• Requirement:
Carry none of the pictures over; write out the complete data exactly.

• Given data:
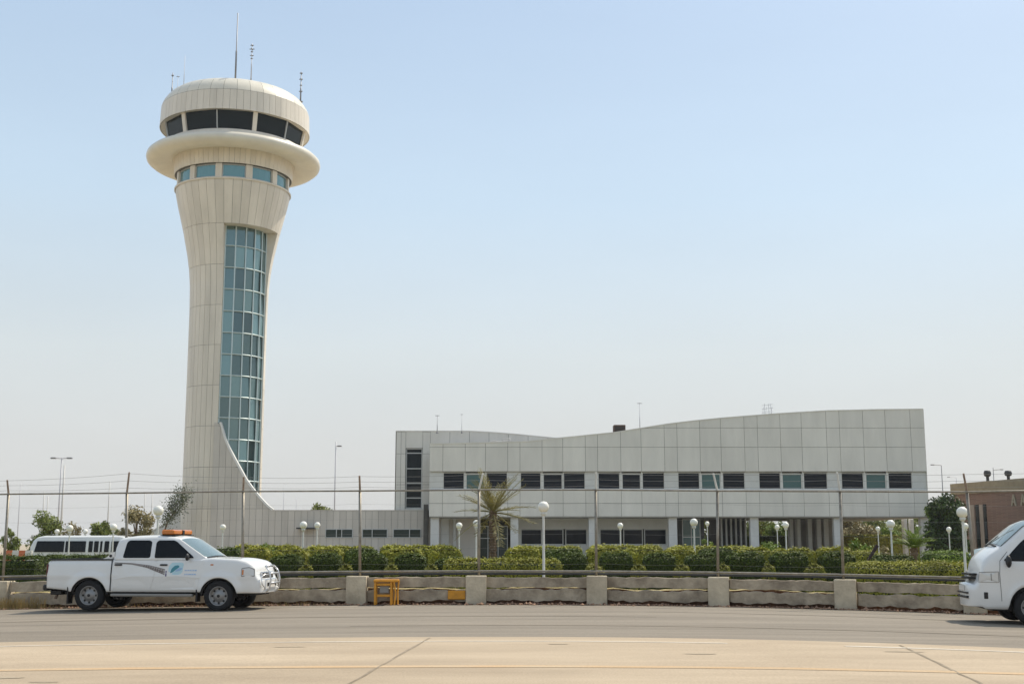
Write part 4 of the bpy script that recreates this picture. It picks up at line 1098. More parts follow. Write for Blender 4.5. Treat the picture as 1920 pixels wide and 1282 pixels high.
def rpoly(poly,r=.04,n=4):
    out_=[]; N=len(poly)
    for i in range(N):
        p0=Vector(poly[i-1]); p=Vector(poly[i]); p1=Vector(poly[(i+1)%N])
        d0=(p0-p); d1=(p1-p); rr=min(r,d0.length*.45,d1.length*.45); a=p+d0.normalized()*rr; c=p+d1.normalized()*rr
        for k in range(n+1):
            t=k/n; out_.append(((1-t)**2*a+2*t*(1-t)*p+t*t*c))
    return [(v.x,v.y) for v in out_]
def side_panel(poly,yf_,off,sd,th=.006,r=.04,sub=True):
    """panel lying on the side skin: outline in x,z; yf_(x,z) = half width"""
    b=MB(); pts=rpoly(poly,r) if r else poly
    cx_=sum(p[0] for p in pts)/len(pts); cz=sum(p[1] for p in pts)/len(pts)
    n=len(pts); rings=6; vs=[];fs=[]
    for k in range(rings):
        f=1-k/rings
        for (x,z) in pts:
            X=cx_+(x-cx_)*f; Z=cz+(z-cz)*f; vs.append((X,sd*(yf_(X,Z)+off),Z))
    vs.append((cx_,sd*(yf_(cx_,cz)+off),cz)); c=len(vs)-1
    for k in range(rings-1):
        for i in range(n): fs.append((k*n+i,k*n+(i+1)%n,(k+1)*n+(i+1)%n,(k+1)*n+i))
    for i in range(n): fs.append(((rings-1)*n+i,(rings-1)*n+(i+1)%n,c))
    base=len(vs)
    for (x,z) in pts: vs.append((x,sd*(yf_(x,z)-th),z))
    for i in range(n): fs.append((i,base+i,base+(i+1)%n,(i+1)%n))
    if sd==1: fs=[tuple(reversed(f)) for f in fs]
    b.smooth=False; b.add(vs,fs); return b
def wheel(parent,x,y,r,w_,out_sd,name='wheel',sx=1):
    def sq(b): b.v=[(x+(p[0]-x)/sx,p[1],p[2]) for p in b.v]
    b=MB(); b.smooth=True
    hw=w_/2; prof=[(r*.60,-hw*.85),(r*.66,-hw),(r*.88,-hw),(r*.97,-hw*.85),(r,-hw*.6),(r,hw*.6),(r*.97,hw*.85),(r*.88,hw),(r*.66,hw),(r*.60,hw*.85)]
    b.lathe(prof,(x,y,r),28,'y'); sq(b); t=b.build(name,M['rubber'],parent)
    b=MB(); b.smooth=True; s=out_sd
    b.lathe([(r*.63,s*hw*.9),(r*.60,s*hw*.95),(r*.56,s*hw*.8),(r*.54,s*hw*.35),(r*.36,s*hw*.45),(r*.28,s*hw*.75),(r*.12,s*hw*.80),(.002,s*hw*.80)],(x,y,r),28,'y')
    sq(b); rim=b.build('rim',M['rimm'],t)
    b=MB()
    for k in range(8):
        a=k*PI/4; px_=x+r*.45*Cc(a); pz=r+r*.45*S(a); b.cyl((px_,y+s*hw*.36,pz),(px_,y+s*hw*.46,pz),r*.075,n=8)
    b.cyl((x,y+s*hw*.75,r),(x,y+s*hw*.9,r),r*.10,n=12)
    sq(b); b.build('hub_cap',M['black'],t)
    return t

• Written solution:
Write part 4 of the bpy script that recreates this picture. It picks up at line 1098. More parts follow. Write for Blender 4.5. Treat the picture as 1920 pixels wide and 1282 pixels high.
def rpoly(poly,r=.04,n=4):
    out_=[]; N=len(poly)
    for i in range(N):
        p0=Vector(poly[i-1]); p=Vector(poly[i]); p1=Vector(poly[(i+1)%N])
        d0=(p0-p); d1=(p1-p); rr=min(r,d0.length*.45,d1.length*.45); a=p+d0.normalized()*rr; c=p+d1.normalized()*rr
        for k in range(n+1):
            t=k/n; out_.append(((1-t)**2*a+2*t*(1-t)*p+t*t*c))
    return [(v.x,v.y) for v in out_]
def side_panel(poly,yf_,off,sd,th=.006,r=.04,sub=True):
    """panel lying on the side skin: outline in x,z; yf_(x,z) = half width"""
    b=MB(); pts=rpoly(poly,r) if r else poly
    cx_=sum(p[0] for p in pts)/len(pts); cz=sum(p[1] for p in pts)/len(pts)
    n=len(pts); rings=6; vs=[];fs=[]
    for k in range(rings):
        f=1-k/rings
        for (x,z) in pts:
            X=cx_+(x-cx_)*f; Z=cz+(z-cz)*f; vs.append((X,sd*(yf_(X,Z)+off),Z))
    vs.append((cx_,sd*(yf_(cx_,cz)+off),cz)); c=len(vs)-1
    for k in range(rings-1):
        for i in range(n): fs.append((k*n+i,k*n+(i+1)%n,(k+1)*n+(i+1)%n,(k+1)*n+i))
    for i in range(n): fs.append(((rings-1)*n+i,(rings-1)*n+(i+1)%n,c))
    base=len(vs)
    for (x,z) in pts: vs.append((x,sd*(yf_(x,z)-th),z))
    for i in range(n): fs.append((i,base+i,base+(i+1)%n,(i+1)%n))
    if sd==1: fs=[tuple(reversed(f)) for f in fs]
    b.smooth=False; b.add(vs,fs); return b
def wheel(parent,x,y,r,w_,out_sd,name='wheel',sx=1):
    def sq(b): b.v=[(x+(p[0]-x)/sx,p[1],p[2]) for p in b.v]
    b=MB(); b.smooth=True
    hw=w_/2; prof=[(r*.60,-hw*.85),(r*.66,-hw),(r*.88,-hw),(r*.97,-hw*.85),(r,-hw*.6),(r,hw*.6),(r*.97,hw*.85),(r*.88,hw),(r*.66,hw),(r*.60,hw*.85)]
    b.lathe(prof,(x,y,r),28,'y'); sq(b); t=b.build(name,M['rubber'],parent)
    b=MB(); b.smooth=True; s=out_sd
    b.lathe([(r*.63,s*hw*.9),(r*.60,s*hw*.95),(r*.56,s*hw*.8),(r*.54,s*hw*.35),(r*.36,s*hw*.45),(r*.28,s*hw*.75),(r*.12,s*hw*.80),(.002,s*hw*.80)],(x,y,r),28,'y')
    sq(b); rim=b.build('rim',M['rimm'],t)
    b=MB()
    for k in range(8):
        a=k*PI/4; px_=x+r*.45*Cc(a); pz=r+r*.45*S(a); b.cyl((px_,y+s*hw*.36,pz),(px_,y+s*hw*.46,pz),r*.075,n=8)
    b.cyl((x,y+s*hw*.75,r),(x,y+s*hw*.9,r),r*.10,n=12)
    sq(b); b.build('hub_cap',M['black'],t)
    return t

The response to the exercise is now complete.